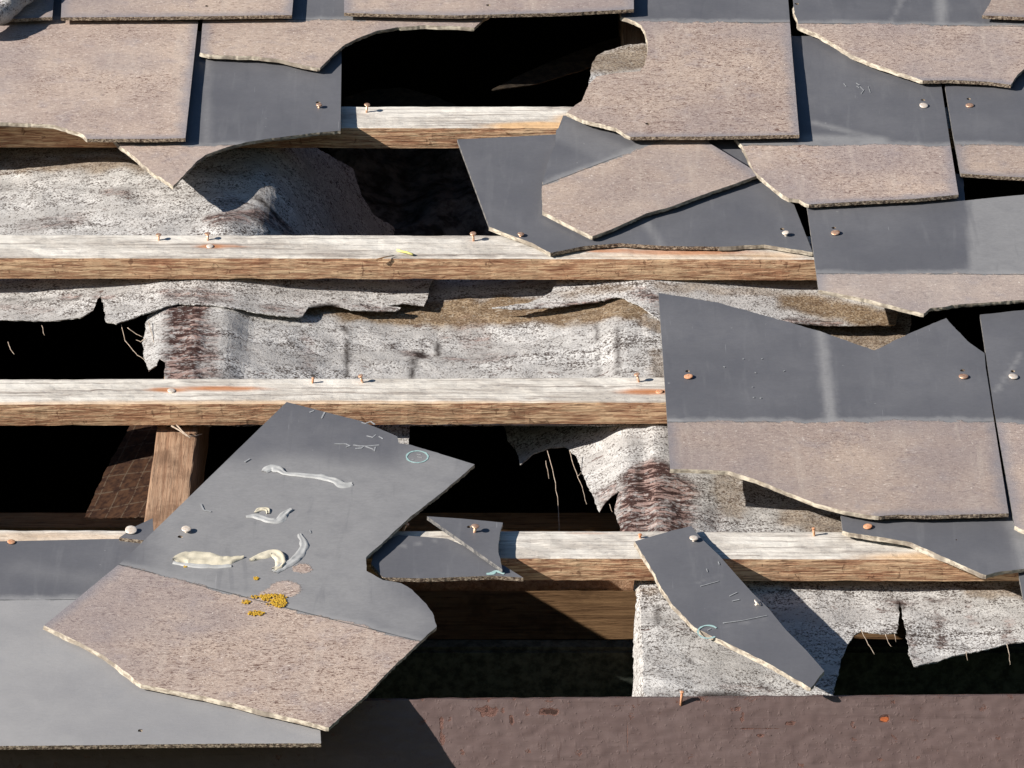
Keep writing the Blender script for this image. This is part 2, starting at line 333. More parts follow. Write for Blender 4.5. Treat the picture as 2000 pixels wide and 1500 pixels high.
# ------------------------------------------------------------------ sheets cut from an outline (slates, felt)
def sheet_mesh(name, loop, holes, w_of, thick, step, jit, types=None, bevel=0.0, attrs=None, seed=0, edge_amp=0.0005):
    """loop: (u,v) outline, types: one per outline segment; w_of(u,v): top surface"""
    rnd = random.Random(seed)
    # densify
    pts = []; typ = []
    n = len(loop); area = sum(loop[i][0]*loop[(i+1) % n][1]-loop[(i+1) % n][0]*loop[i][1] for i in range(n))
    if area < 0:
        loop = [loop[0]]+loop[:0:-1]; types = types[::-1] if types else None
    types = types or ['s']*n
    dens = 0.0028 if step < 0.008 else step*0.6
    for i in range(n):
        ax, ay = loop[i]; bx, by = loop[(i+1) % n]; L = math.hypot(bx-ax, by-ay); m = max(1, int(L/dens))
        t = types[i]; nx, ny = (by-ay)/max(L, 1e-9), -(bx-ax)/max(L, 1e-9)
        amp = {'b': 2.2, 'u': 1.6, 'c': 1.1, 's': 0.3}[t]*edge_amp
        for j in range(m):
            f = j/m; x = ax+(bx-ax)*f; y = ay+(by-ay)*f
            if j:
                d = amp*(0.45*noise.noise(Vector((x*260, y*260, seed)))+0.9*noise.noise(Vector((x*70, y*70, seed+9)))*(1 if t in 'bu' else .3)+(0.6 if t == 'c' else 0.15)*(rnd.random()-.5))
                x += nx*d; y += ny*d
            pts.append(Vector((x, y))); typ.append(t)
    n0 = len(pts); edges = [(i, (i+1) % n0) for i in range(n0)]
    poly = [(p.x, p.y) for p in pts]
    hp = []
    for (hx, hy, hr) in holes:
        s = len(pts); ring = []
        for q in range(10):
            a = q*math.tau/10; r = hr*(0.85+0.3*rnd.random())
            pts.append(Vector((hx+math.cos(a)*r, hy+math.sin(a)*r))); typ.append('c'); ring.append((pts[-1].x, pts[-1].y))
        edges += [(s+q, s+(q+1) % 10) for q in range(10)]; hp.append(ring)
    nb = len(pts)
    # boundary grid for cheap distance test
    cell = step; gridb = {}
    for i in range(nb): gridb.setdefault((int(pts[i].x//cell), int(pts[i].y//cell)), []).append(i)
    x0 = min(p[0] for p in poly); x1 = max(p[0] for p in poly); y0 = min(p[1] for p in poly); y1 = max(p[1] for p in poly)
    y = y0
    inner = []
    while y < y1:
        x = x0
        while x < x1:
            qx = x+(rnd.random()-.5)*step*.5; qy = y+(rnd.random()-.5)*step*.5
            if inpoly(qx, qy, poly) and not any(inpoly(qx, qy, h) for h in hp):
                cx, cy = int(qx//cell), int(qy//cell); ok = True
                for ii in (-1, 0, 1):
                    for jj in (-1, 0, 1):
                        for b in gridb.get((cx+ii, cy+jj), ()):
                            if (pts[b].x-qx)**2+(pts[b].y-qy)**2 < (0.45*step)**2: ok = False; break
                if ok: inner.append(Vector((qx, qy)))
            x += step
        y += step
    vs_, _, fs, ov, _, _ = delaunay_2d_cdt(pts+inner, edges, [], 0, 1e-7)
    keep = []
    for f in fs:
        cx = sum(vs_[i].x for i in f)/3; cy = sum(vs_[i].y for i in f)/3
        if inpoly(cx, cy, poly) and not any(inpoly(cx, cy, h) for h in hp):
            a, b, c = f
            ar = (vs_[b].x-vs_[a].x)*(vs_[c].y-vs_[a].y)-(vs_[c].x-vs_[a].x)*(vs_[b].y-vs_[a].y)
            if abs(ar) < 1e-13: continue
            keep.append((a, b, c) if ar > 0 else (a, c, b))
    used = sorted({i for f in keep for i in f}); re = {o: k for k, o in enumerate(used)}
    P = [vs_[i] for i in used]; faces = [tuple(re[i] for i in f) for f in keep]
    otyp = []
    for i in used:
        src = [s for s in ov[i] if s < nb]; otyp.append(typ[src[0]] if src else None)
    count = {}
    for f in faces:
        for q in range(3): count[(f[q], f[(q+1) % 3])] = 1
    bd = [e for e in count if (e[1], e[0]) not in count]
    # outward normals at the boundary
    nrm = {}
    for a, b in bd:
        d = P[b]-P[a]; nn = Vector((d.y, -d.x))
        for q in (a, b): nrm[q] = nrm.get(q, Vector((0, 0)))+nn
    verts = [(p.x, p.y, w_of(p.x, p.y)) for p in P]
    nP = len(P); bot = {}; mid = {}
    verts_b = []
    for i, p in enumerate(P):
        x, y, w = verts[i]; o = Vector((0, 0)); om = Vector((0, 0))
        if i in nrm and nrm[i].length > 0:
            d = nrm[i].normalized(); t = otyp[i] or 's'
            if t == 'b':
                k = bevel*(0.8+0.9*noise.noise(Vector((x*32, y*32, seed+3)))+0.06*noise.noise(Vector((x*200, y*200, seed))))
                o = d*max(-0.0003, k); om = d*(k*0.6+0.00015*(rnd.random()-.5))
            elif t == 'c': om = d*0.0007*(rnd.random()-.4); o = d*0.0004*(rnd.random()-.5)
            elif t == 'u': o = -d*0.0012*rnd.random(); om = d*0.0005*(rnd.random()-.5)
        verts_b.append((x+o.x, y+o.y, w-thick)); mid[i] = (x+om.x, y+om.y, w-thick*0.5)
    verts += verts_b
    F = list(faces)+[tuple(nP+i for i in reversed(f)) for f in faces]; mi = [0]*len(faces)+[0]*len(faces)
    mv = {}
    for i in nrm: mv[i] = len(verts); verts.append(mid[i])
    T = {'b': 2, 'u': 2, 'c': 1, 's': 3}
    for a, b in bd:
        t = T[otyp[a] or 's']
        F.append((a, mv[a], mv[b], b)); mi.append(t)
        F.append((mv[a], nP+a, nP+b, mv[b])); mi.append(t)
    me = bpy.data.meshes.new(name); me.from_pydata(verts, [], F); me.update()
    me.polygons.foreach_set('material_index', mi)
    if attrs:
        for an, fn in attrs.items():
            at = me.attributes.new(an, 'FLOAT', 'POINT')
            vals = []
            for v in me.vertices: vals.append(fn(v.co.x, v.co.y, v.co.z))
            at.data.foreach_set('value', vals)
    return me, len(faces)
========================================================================
Without the pictures, repeat the listing above exactly.

Keep writing the Blender script for this image. This is part 2, starting at line 333. More parts follow. Write for Blender 4.5. Treat the picture as 2000 pixels wide and 1500 pixels high.
# ------------------------------------------------------------------ sheets cut from an outline (slates, felt)
def sheet_mesh(name, loop, holes, w_of, thick, step, jit, types=None, bevel=0.0, attrs=None, seed=0, edge_amp=0.0005):
    """loop: (u,v) outline, types: one per outline segment; w_of(u,v): top surface"""
    rnd = random.Random(seed)
    # densify
    pts = []; typ = []
    n = len(loop); area = sum(loop[i][0]*loop[(i+1) % n][1]-loop[(i+1) % n][0]*loop[i][1] for i in range(n))
    if area < 0:
        loop = [loop[0]]+loop[:0:-1]; types = types[::-1] if types else None
    types = types or ['s']*n
    dens = 0.0028 if step < 0.008 else step*0.6
    for i in range(n):
        ax, ay = loop[i]; bx, by = loop[(i+1) % n]; L = math.hypot(bx-ax, by-ay); m = max(1, int(L/dens))
        t = types[i]; nx, ny = (by-ay)/max(L, 1e-9), -(bx-ax)/max(L, 1e-9)
        amp = {'b': 2.2, 'u': 1.6, 'c': 1.1, 's': 0.3}[t]*edge_amp
        for j in range(m):
            f = j/m; x = ax+(bx-ax)*f; y = ay+(by-ay)*f
            if j:
                d = amp*(0.45*noise.noise(Vector((x*260, y*260, seed)))+0.9*noise.noise(Vector((x*70, y*70, seed+9)))*(1 if t in 'bu' else .3)+(0.6 if t == 'c' else 0.15)*(rnd.random()-.5))
                x += nx*d; y += ny*d
            pts.append(Vector((x, y))); typ.append(t)
    n0 = len(pts); edges = [(i, (i+1) % n0) for i in range(n0)]
    poly = [(p.x, p.y) for p in pts]
    hp = []
    for (hx, hy, hr) in holes:
        s = len(pts); ring = []
        for q in range(10):
            a = q*math.tau/10; r = hr*(0.85+0.3*rnd.random())
            pts.append(Vector((hx+math.cos(a)*r, hy+math.sin(a)*r))); typ.append('c'); ring.append((pts[-1].x, pts[-1].y))
        edges += [(s+q, s+(q+1) % 10) for q in range(10)]; hp.append(ring)
    nb = len(pts)
    # boundary grid for cheap distance test
    cell = step; gridb = {}
    for i in range(nb): gridb.setdefault((int(pts[i].x//cell), int(pts[i].y//cell)), []).append(i)
    x0 = min(p[0] for p in poly); x1 = max(p[0] for p in poly); y0 = min(p[1] for p in poly); y1 = max(p[1] for p in poly)
    y = y0
    inner = []
    while y < y1:
        x = x0
        while x < x1:
            qx = x+(rnd.random()-.5)*step*.5; qy = y+(rnd.random()-.5)*step*.5
            if inpoly(qx, qy, poly) and not any(inpoly(qx, qy, h) for h in hp):
                cx, cy = int(qx//cell), int(qy//cell); ok = True
                for ii in (-1, 0, 1):
                    for jj in (-1, 0, 1):
                        for b in gridb.get((cx+ii, cy+jj), ()):
                            if (pts[b].x-qx)**2+(pts[b].y-qy)**2 < (0.45*step)**2: ok = False; break
                if ok: inner.append(Vector((qx, qy)))
            x += step
        y += step
    vs_, _, fs, ov, _, _ = delaunay_2d_cdt(pts+inner, edges, [], 0, 1e-7)
    keep = []
    for f in fs:
        cx = sum(vs_[i].x for i in f)/3; cy = sum(vs_[i].y for i in f)/3
        if inpoly(cx, cy, poly) and not any(inpoly(cx, cy, h) for h in hp):
            a, b, c = f
            ar = (vs_[b].x-vs_[a].x)*(vs_[c].y-vs_[a].y)-(vs_[c].x-vs_[a].x)*(vs_[b].y-vs_[a].y)
            if abs(ar) < 1e-13: continue
            keep.append((a, b, c) if ar > 0 else (a, c, b))
    used = sorted({i for f in keep for i in f}); re = {o: k for k, o in enumerate(used)}
    P = [vs_[i] for i in used]; faces = [tuple(re[i] for i in f) for f in keep]
    otyp = []
    for i in used:
        src = [s for s in ov[i] if s < nb]; otyp.append(typ[src[0]] if src else None)
    count = {}
    for f in faces:
        for q in range(3): count[(f[q], f[(q+1) % 3])] = 1
    bd = [e for e in count if (e[1], e[0]) not in count]
    # outward normals at the boundary
    nrm = {}
    for a, b in bd:
        d = P[b]-P[a]; nn = Vector((d.y, -d.x))
        for q in (a, b): nrm[q] = nrm.get(q, Vector((0, 0)))+nn
    verts = [(p.x, p.y, w_of(p.x, p.y)) for p in P]
    nP = len(P); bot = {}; mid = {}
    verts_b = []
    for i, p in enumerate(P):
        x, y, w = verts[i]; o = Vector((0, 0)); om = Vector((0, 0))
        if i in nrm and nrm[i].length > 0:
            d = nrm[i].normalized(); t = otyp[i] or 's'
            if t == 'b':
                k = bevel*(0.8+0.9*noise.noise(Vector((x*32, y*32, seed+3)))+0.06*noise.noise(Vector((x*200, y*200, seed))))
                o = d*max(-0.0003, k); om = d*(k*0.6+0.00015*(rnd.random()-.5))
            elif t == 'c': om = d*0.0007*(rnd.random()-.4); o = d*0.0004*(rnd.random()-.5)
            elif t == 'u': o = -d*0.0012*rnd.random(); om = d*0.0005*(rnd.random()-.5)
        verts_b.append((x+o.x, y+o.y, w-thick)); mid[i] = (x+om.x, y+om.y, w-thick*0.5)
    verts += verts_b
    F = list(faces)+[tuple(nP+i for i in reversed(f)) for f in faces]; mi = [0]*len(faces)+[0]*len(faces)
    mv = {}
    for i in nrm: mv[i] = len(verts); verts.append(mid[i])
    T = {'b': 2, 'u': 2, 'c': 1, 's': 3}
    for a, b in bd:
        t = T[otyp[a] or 's']
        F.append((a, mv[a], mv[b], b)); mi.append(t)
        F.append((mv[a], nP+a, nP+b, mv[b])); mi.append(t)
    me = bpy.data.meshes.new(name); me.from_pydata(verts, [], F); me.update()
    me.polygons.foreach_set('material_index', mi)
    if attrs:
        for an, fn in attrs.items():
            at = me.attributes.new(an, 'FLOAT', 'POINT')
            vals = []
            for v in me.vertices: vals.append(fn(v.co.x, v.co.y, v.co.z))
            at.data.foreach_set('value', vals)
    return me, len(faces)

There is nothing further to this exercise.